5 truths to cling to in the midst of uncertainty

News programmes and social media postings are bombarding us with news that shocks, saddens and disorientates day after day. Our world is becoming more and more uncertain, and increasingly alarming. So, when it feels like the world is saturated by sadness and pain, how do we stand firm in the midst of it all? How can we be beacons of God's light even when we feel like we are being surrounded by darkness?

What will hold us fast in hard times?Pixabay

1. Recognise we won't always understand

There are moments in our current history, individually, as a nation and in the wider world, which we simply won't understand. I think it is important to recognise and acknowledge that. Part of being human is to question, doubt and wrestle, but sometimes there really isn't a satisfactory answer as to why some bad things have happened.

The book of Job is one that perhaps we might wish wasn't in the Bible. It talks of God pointing Job out to Satan and then allowing him to send calamity upon calamity on Job and his family. Why would God do that?

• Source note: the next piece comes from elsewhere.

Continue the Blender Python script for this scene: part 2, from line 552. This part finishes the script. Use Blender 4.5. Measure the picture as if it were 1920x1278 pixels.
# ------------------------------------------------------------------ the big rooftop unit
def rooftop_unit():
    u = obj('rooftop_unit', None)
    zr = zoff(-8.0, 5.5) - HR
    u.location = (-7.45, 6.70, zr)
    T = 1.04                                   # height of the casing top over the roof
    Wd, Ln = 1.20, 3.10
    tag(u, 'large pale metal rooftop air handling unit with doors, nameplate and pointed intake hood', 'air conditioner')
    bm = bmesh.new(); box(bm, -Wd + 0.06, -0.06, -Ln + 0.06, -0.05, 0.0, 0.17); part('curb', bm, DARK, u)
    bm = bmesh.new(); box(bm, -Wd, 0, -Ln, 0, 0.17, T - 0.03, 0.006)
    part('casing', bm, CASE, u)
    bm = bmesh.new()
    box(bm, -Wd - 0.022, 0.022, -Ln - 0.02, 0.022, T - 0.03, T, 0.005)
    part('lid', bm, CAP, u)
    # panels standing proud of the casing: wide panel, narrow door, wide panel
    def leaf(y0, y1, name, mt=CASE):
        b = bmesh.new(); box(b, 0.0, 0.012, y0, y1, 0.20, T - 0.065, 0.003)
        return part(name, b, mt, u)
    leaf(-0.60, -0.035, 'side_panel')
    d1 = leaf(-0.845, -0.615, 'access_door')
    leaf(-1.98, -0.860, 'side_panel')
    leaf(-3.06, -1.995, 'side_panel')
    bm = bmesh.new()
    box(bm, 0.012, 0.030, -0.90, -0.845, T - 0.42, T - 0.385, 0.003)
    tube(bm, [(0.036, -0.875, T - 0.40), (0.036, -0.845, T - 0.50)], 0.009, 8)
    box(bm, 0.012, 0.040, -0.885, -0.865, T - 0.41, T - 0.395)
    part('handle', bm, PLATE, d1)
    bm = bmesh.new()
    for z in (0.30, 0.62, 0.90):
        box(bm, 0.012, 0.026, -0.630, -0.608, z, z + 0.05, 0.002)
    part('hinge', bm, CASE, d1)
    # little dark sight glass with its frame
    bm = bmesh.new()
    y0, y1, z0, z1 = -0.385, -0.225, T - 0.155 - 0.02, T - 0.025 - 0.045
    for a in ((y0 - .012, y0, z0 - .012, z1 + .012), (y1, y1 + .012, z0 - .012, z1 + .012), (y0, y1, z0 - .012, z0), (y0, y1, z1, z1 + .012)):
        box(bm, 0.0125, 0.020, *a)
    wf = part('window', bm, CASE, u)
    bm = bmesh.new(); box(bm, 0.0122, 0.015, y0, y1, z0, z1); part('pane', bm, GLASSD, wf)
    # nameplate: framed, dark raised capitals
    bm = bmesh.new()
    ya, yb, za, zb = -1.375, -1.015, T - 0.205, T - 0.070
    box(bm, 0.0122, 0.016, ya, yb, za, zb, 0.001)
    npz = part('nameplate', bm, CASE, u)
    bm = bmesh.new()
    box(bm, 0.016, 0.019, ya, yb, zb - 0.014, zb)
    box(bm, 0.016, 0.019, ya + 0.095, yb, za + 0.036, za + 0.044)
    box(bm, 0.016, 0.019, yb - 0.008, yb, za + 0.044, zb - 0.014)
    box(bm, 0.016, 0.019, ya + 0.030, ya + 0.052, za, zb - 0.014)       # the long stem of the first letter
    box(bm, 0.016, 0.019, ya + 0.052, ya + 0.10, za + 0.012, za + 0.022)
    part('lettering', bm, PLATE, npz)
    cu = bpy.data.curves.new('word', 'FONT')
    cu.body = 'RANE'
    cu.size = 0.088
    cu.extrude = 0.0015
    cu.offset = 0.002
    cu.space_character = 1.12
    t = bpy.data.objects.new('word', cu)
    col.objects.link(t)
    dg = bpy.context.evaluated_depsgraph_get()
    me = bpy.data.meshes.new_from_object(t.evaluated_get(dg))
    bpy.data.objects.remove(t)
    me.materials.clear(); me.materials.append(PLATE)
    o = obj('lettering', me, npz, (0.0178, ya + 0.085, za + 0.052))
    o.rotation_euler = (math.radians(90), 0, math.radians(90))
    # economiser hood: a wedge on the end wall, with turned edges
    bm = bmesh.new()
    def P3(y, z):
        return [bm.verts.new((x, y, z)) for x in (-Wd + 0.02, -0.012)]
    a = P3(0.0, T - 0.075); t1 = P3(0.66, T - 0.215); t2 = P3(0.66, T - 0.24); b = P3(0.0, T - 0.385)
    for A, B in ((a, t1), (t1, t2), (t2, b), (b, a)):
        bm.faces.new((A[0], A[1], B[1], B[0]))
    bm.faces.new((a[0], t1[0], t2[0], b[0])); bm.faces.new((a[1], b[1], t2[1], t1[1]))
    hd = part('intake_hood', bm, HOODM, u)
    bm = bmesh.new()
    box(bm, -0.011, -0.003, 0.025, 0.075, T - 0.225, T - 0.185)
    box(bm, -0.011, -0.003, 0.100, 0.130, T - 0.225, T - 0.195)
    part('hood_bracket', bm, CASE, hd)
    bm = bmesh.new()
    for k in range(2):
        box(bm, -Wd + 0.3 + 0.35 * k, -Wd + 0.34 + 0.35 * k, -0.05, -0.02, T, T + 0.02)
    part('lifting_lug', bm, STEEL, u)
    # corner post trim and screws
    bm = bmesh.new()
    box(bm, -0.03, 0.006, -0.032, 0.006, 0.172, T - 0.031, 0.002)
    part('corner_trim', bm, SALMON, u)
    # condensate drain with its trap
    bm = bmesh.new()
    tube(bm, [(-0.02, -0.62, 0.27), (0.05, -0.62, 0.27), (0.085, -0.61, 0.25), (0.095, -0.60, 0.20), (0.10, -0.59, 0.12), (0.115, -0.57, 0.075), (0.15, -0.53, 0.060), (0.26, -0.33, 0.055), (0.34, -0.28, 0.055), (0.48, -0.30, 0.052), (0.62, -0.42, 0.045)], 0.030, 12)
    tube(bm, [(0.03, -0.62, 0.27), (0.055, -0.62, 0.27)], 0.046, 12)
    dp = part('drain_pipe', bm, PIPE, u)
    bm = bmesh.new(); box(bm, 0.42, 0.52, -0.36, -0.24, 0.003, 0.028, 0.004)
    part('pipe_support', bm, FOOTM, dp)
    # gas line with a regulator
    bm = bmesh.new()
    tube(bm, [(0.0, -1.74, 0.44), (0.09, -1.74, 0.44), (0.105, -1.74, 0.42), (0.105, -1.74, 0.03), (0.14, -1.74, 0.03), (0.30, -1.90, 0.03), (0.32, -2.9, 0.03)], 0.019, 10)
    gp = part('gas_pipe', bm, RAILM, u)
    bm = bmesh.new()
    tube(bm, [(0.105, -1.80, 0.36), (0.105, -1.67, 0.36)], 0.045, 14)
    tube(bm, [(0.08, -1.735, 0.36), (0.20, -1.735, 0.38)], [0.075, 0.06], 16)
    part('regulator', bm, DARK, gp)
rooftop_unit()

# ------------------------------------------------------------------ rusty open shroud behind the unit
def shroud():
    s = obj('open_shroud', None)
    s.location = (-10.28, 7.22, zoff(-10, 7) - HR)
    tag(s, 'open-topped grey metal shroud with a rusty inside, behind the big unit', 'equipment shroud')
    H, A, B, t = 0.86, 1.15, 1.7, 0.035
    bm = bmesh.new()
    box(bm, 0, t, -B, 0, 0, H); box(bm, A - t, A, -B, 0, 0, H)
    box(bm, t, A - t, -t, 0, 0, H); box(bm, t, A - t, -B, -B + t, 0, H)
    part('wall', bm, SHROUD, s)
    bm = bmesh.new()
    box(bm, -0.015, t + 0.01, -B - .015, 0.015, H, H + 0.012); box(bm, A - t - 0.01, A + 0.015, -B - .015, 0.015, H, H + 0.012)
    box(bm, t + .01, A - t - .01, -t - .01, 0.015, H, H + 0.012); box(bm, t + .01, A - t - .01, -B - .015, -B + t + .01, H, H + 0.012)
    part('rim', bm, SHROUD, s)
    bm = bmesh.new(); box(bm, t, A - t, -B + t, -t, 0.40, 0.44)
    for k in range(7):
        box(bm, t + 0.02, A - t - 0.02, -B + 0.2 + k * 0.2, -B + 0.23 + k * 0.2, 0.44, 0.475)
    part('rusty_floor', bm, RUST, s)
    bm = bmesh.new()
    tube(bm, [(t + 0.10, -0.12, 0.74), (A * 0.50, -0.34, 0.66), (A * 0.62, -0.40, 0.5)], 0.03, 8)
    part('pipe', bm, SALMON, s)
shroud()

Job gets to the point of cursing his own life, but when God speaks Job's response is telling: 'Surely I spoke of things I did not understand, things too wonderful for me to know' (Job 42:3).

2. Remind ourselves of who God is

When we are feeling overwhelmed by either the situations we are in individually, or our nation is facing, it is helpful to remind ourselves of who it is we serve. When we allow panic to overtake us, we can easily forget that our God is greater than all the evil we see surrounding us – and he is also full of compassion, mercy and love. When the darkness is so evident, let's remind ourselves of his character.

'The Lord is gracious and compassionate, slow to anger and rich in love' (Psalm 145:8).

'Do you not know? Have you not heard?
The Lord is the everlasting God, the Creator of the ends of the earth.
He will not grow tired or weary, and his understanding no one can fathom' (Isaiah 40:28).

'You, dear children, are from God and have overcome them, because the one who is in you is greater than the one who is in the world' (1 John 4:4).

3. Immerse ourselves in Scripture

When we are feeling overwhelmed by anxiety, it can be easy to forget to intentionally turn our attention away from difficult news for a while in order to feed our minds with the truths contained within the Bible. And yet we are told in 2 Peter 1:3 that, 'His divine power has given us everything we need for a godly life through our knowledge of him who called us by his own glory and goodness.' The best place for us to get more knowledge of God is the Bible, which also instructs us on godly living. It also reminds us to turn to God for his love, comfort and care.

4. This world is temporary

Ultimately, we believe we will spend eternity with our loving heavenly Father. In the meantime, we experience what everyone living on the earth experiences and yet we can have a different perspective because we know where we are headed. This can give us the motivation to pray into difficult world events and to share the gospel with those around us. It can also give us faith and perseverance in the midst of dark days:

'Therefore we do not lose heart. Though outwardly we are wasting away, yet inwardly we are being renewed day by day. For our light and momentary troubles are achieving for us an eternal glory that far outweighs them all. So we fix our eyes not on what is seen, but on what is unseen, since what is seen is temporary, but what is unseen is eternal' (2 Corinthians 4:16–18).

5. Troubles change us

There are times when we have to admit that our own suffering and the difficulties we see all around us can shake our faith. We do question why and we can learn to wrestle more deeply with God as a result. Sometimes the despair we feel can seem all-consuming and just getting through another day is all we are able to do. And yet, while we may desperately wish for an end to suffering, it is worth remembering that it changes us. When communities are shaken to the core by events, it often brings them together. Heroes emerge, reaching out to those that need their help.

As individuals, the suffering we experience personally, and that which we see around us, impacts who we are. The Bible tells us that such difficulties shape us – and that hope is always present even in the midst of despair. While life is certainly not easy, the Holy Spirit reminds us of that hope.

'Not only so, but we also glory in our sufferings, because we know that suffering produces perseverance; perseverance, character; and character, hope. And hope does not put us to shame, because God's love has been poured out into our hearts through the Holy Spirit, who has been given to us' (Romans 5:3–5).